Trump’s tariffs ‘not survivable’ for some U.S. small businesses
The small businesses that challenged President Donald Trump’s sweeping tariffs told the U.S. Supreme Court that the import taxes are “not survivable” for some U.S. businesses.
“It is bedrock constitutional law – the very first clause of the section setting forth congressional powers – that Congress, not the President, has authority over all taxes on the American people,” attorneys for the small businesses wrote in a memo to the nation’s highest court.
The small businesses, represented by the Texas-based nonprofit Liberty Justice Center, urged the Supreme Court to take up the case.
“Because of the importance of the issues and the harms that Respondents are experiencing every day the unlawful tariffs are in place, Respondents acquiesce in the government’s petition for certiorari and its motion for expedited consideration,” lawyers for the businesses wrote.
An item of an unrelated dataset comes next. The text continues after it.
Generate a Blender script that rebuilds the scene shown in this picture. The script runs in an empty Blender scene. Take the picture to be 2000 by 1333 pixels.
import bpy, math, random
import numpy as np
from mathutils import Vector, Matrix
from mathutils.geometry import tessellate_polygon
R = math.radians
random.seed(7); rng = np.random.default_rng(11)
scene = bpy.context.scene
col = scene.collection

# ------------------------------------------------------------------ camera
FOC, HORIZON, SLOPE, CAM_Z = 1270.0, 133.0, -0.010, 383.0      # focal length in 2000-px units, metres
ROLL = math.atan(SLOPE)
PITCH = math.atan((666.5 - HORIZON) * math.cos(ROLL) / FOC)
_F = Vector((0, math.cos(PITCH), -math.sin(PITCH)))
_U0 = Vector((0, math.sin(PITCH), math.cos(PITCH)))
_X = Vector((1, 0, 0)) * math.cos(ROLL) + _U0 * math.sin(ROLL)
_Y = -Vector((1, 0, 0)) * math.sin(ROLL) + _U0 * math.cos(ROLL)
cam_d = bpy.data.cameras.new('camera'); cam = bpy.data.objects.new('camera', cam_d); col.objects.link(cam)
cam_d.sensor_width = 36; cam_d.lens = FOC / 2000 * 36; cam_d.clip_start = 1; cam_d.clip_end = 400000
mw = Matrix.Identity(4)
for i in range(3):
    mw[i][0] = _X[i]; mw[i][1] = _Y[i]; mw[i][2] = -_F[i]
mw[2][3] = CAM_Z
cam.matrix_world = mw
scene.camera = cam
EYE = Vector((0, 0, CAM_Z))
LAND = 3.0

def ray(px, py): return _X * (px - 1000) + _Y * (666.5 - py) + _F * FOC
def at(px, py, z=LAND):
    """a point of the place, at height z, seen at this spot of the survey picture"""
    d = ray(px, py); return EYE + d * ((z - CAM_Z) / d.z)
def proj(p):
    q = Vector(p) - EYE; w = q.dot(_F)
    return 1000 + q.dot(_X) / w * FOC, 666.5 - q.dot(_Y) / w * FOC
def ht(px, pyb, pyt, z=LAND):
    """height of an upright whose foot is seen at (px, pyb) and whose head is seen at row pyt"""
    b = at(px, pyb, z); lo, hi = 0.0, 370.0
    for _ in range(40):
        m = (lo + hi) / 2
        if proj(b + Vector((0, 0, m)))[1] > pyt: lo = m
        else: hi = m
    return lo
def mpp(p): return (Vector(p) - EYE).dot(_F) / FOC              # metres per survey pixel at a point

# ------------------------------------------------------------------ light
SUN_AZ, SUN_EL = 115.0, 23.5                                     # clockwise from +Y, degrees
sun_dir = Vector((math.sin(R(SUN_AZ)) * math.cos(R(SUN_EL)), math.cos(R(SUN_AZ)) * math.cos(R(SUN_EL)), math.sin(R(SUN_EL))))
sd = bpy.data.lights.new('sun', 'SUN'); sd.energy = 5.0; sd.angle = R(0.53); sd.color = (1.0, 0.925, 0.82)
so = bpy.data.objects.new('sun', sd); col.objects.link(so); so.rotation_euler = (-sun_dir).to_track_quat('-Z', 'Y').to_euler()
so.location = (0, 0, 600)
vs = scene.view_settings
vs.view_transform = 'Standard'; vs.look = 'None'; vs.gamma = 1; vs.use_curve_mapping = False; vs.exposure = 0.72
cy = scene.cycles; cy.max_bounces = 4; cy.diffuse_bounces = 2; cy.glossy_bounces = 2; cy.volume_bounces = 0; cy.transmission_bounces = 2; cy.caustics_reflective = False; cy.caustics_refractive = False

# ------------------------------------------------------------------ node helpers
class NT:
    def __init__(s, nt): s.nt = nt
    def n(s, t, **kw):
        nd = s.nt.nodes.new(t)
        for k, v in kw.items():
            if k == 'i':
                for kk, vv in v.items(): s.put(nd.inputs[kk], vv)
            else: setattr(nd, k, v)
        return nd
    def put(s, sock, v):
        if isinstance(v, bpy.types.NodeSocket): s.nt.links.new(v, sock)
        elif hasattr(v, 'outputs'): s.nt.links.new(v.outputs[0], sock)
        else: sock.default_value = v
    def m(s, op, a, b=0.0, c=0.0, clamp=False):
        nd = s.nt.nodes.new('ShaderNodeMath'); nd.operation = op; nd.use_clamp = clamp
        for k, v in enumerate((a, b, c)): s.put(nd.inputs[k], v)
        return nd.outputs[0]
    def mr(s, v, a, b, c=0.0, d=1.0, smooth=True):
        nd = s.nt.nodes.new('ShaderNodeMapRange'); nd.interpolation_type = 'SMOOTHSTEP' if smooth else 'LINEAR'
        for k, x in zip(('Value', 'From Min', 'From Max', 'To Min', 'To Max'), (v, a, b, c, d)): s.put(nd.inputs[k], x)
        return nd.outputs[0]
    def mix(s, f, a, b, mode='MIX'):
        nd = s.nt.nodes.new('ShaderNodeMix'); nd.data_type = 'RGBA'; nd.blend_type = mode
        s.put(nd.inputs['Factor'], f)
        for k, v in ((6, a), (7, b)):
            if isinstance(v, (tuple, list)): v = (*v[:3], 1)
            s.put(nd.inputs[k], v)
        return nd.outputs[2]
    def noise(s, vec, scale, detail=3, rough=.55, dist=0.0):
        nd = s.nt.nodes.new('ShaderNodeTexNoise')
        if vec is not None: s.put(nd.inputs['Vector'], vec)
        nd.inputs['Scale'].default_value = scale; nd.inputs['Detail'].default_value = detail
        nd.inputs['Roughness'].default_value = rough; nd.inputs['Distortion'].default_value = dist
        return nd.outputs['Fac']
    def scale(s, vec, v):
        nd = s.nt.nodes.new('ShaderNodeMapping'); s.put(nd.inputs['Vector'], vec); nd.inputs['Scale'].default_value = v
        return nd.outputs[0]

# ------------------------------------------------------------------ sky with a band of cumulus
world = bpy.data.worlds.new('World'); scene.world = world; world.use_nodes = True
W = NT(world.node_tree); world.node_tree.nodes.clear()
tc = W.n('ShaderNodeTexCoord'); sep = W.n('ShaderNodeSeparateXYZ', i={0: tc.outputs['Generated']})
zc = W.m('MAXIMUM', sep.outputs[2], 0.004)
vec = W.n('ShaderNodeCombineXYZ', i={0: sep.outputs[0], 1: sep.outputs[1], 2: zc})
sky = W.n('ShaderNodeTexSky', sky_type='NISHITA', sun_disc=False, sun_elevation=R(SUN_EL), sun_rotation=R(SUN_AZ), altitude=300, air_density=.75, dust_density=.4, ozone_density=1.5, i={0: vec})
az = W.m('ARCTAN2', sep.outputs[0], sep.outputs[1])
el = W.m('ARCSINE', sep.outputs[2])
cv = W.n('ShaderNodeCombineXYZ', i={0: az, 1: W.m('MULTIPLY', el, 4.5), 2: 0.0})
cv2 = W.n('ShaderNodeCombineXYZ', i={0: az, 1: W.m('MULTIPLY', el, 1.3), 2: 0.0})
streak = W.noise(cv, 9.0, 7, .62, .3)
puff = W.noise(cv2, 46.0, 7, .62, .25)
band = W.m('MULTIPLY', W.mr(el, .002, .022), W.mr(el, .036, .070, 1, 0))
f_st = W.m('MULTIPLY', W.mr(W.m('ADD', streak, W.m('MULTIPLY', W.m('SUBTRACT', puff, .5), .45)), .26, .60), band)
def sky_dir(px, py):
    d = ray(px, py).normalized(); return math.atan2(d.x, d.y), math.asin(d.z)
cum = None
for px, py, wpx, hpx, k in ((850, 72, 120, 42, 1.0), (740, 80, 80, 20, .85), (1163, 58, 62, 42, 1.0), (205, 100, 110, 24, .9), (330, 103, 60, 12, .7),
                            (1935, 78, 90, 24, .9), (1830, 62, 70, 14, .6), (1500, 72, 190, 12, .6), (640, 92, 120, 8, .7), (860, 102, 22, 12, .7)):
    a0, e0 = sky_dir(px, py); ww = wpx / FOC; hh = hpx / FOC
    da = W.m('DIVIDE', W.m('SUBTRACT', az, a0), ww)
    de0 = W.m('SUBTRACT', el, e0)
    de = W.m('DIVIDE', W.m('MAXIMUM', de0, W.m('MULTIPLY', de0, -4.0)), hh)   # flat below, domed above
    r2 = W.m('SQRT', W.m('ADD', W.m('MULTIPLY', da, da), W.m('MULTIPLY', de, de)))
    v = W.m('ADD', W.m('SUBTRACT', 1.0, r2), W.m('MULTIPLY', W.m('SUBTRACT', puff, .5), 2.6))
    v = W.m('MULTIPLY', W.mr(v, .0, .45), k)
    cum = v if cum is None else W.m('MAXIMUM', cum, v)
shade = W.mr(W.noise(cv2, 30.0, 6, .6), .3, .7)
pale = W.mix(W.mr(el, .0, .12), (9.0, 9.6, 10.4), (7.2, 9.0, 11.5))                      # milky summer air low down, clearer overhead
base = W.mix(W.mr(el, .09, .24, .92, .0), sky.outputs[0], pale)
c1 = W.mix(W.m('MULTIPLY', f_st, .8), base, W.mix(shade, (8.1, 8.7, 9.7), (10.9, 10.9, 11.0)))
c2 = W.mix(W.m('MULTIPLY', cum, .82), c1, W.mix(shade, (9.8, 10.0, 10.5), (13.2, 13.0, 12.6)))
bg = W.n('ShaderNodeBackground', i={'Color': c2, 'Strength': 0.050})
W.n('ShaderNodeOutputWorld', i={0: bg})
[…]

The businesses say Trump has overstepped his authority under the 1977 International Emergency Economic Powers Act. Trump has used the law to hit every U.S. trading partner with tariffs of at least 10%. Rates vary by country with some as high as 50%. The issue: That 1977 law doesn’t mention tariffs.
Trump’s team says the phrase “regulate … importation” in the statute gives the president authority to use tariffs to address two national emergencies, a fentanyl epidemic and longstanding trade deficits.
“The government’s case rests entirely on the notion that the phrase ‘regulate … importation’ in IEEPA constitutes a boundless power to impose tariffs on the American people whenever the President wants, at whatever level he wants, for whatever countries and products he wants, and for as long as he wants, merely by declaring that longstanding U.S. trade deficits are a national ’emergency’ and an ‘unusual and extraordinary threat’ – assertions the government claims are effectively unreviewable,” the attorneys for the businesses wrote.
The Liberty Justice Center attorneys representing five small U.S. businesses called the government’s claims that taking away the president’s tariff authority will lead to an economic collapse “exaggerated.”
Last week, Treasury Secretary Scott Bessent wrote in a declaration to the Supreme Court that taking away the tariff authority “gravely undermines the president’s ability to conduct real-world diplomacy and his ability to protect the national security and economy of the United States.”
Bessent said the appeals court ruling has already hurt the administration’s efforts.
“The recent decision by the Federal Circuit is already adversely affecting ongoing negotiations,” Bessent said. “World leaders are questioning the president’s authority to impose tariffs, walking away from or delaying negotiations, and/or imposing a different calculus on their negotiating positions. The court’s ruling has taken away substantial negotiating leverage for the president to achieve the best trade deals for the American people.”
Two lower courts have already said the 1977 International Emergency Economic Powers Act doesn’t give the president unbounded tariff authority. In late August, the U.S. Court of Appeals for the Federal Circuit affirmed a previous lower court ruling, but said Trump’s tariffs could remain in place while the administration appeals to the U.S. Supreme Court. In the 7-4 decision, the majority said that tariff authority rests with Congress.
Trump’s administration has said the Supreme Court needs to resolve the issue.
Solicitor General D. John Sauer asked the Supreme Court to decide by Sept. 10 whether to take up the case. He also asked for “expedited consideration of the merits to the maximum extent feasible.” Sauer’s proposed schedule calls for briefs to be filed in the case by Oct. 20 and oral arguments set for the first week of November.
New tariffs raised $58.5 billion in revenue between January and June of this year before accounting for income and payroll tax offsets, according to an analysis of federal data from the Penn Wharton Budget Model.
Trump has said he wants to use tariffs to restore manufacturing jobs lost to lower-wage countries in decades past, shift the tax burden away from U.S. families and pay down the national debt.
A tariff is a tax on imported goods paid by the person or company that imports the goods. The importer can absorb the cost of the tariffs or try to pass the cost on to consumers through higher prices.
Economists, businesses and some public companies have warned that tariffs could raise prices on a wide range of consumer products.